EKBIS.CO, JAKARTA -- Peneliti Pusat Ekonomi dan Bisnis Syariah Fakultas Ekonomi Bisnis Universitas Indonesia (UI) Yusuf Wibisono menilai, Otoritas Jasa Keuangan (OJK) sudah sepatutnya memberikan kebijakan yang lebih fleksibel untuk permodalan Bank Mualamat. Termasuk, dengan tidak memberi ketentuan kepada investor untuk menunjukkan uang Rp 4 triliun dalam escrow account.
Yusuf menjelaskan, fleksibilitas bisa ditunjukkan dari segi penurunan nominal. Nilai Rp 4 triliun masih terlampau besar yang dicemaskan akan memberatkan para calon investor.
"Itu jumlahnya lumayan besar dan butuh waktu lama untuk mengumpulkan. Sedangkan, kebutuhan Bank Muamalat sudah mendesak," tuturnya saat dihubungi Republika.co.id, akhir pekan lalu.
Contoh fleksibilitas lain yang disampaikan Yusuf adalah investor tidak harus memiliki Rp 4 triliun dalam satu waktu.
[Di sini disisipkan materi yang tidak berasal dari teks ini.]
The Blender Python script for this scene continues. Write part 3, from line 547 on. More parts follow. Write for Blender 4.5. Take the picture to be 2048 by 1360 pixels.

OJK dapat meminta investor untuk berkomitmen mendapatkan Rp 4 triliun dalam jangka waktu tertentu. Sebagai tahapan awal, OJK bisa membuat ketentuan minimal 50 persen harus terkumpul jelang investasi diresmikan.
Yusuf mengatakan, kebijakan khusus ini patut diberikan OJK mengingat kredibilitas Bank Muamalat selama ini. Aspek historis Bank Muamalat sebagai tonggak awal bank syariah di Indonesia patut dipertimbangkan oleh OJK.
Terlepas dari itu, berbagai indikator ekonomi Bank Muamalat juga memperlihatkan perkembangan positif. Capital Adequacy Ratio (CAR) masih berada dalam batasan aman, sementara Non-Performing Fincance (NPF) terbilang dapat ditekan. "Laba juga lumayan. Walau tidak besar, trennya meningkat. Ini menunjukkan kinerja Bank Muamalat positif sekalipun investornya belum ada,"ujar Yusuf.
Dengan kondisi Bank Muamalat yang sudah maju-mundur sejak beberapa tahun belakang, Yusuf berharap ‘sang penyelamat’ bisa segera ditemukan. Ia harus memiliki komitmen tinggi dalam memperbaiki Bank Muamalat dan memahami industri dengan baik. Semakin cepat suntikan modal diberikan, akan semakin baik untuk mengatasi berbagai dampak negatif yang sempat terjadi.
Berbicara dari sudut pandang tersebut, Yusuf menambahkan, OJK harus memiliki sense of belonging bahwa Bank Muamalat adalah bank milik umat Islam pertama yang syariah. Sudah sepatutnya OJK memberikan perhatian khusus dan tidak terlalu kaku dalam mengikuti Standar of Procedure (SOP) yang ada.
Pelonggaran aturan juga patut diberikan OJK bagi Bank Muamalat agar terhindar dari dampak yang lebih besar. Konsorsium investasi secara penggalangan bisa menjadi upaya yang cepat dan tepat. "Kemarin pak Ilham (Ilham Habibie) dan pak Arifin Panigoro sudah sepakat koalisi untuk permodalan, tapi masih kurang. Mungkin kalau OJK mendorong pak Tahir (Dato Sri Tahir) untuk bergabung, bisa semakin cepat penyuntikannya," ucap Yusuf.
Analis Binaartha Sekuritas Muhammad Nafan Aji Gusta Utama menilai, batasan minimal yang disampaikan OJK memiliki alasan logis. Sebab, Bank Muamalat membutuhkan dana untuk suntikan modal senilai Rp 4 triliun sampai Rp 8 triliun. Sudah ada calon investor yang dapat mewujudkan hal tersebut meski belum cukup menutupi kekurangan.
Nafan menilai, skema rights issue atau Hak Memesan Efek Terlebih Dahulu (HMETD) adalah skema yang tepat untuk mengantisipasi kekurangan tersebut. Skema ini memungkinkan perusahaan bisa mendapatkan pendanaan secara gratis. "Pembayaran utang juga cenderung mudah karena tidak perlu memikirkan beban bunga," tuturnya.
Saat ini, Bank Muamalat berhasil mencatatkan kenaikan laba bersih di kuartal I/2018 sebesar 35,4 persen secara year on year (yoy), yakni dari Rp 12,27 miliar menjadi Rp 16,60 miliar. Total aset perusahaan saat ini berada di posisi Rp 54,11 triliun. Nominal tersebut mengalami penurunan 12 persen dibandingkan akhir 2017 yang masih Rp 61,7 triliun.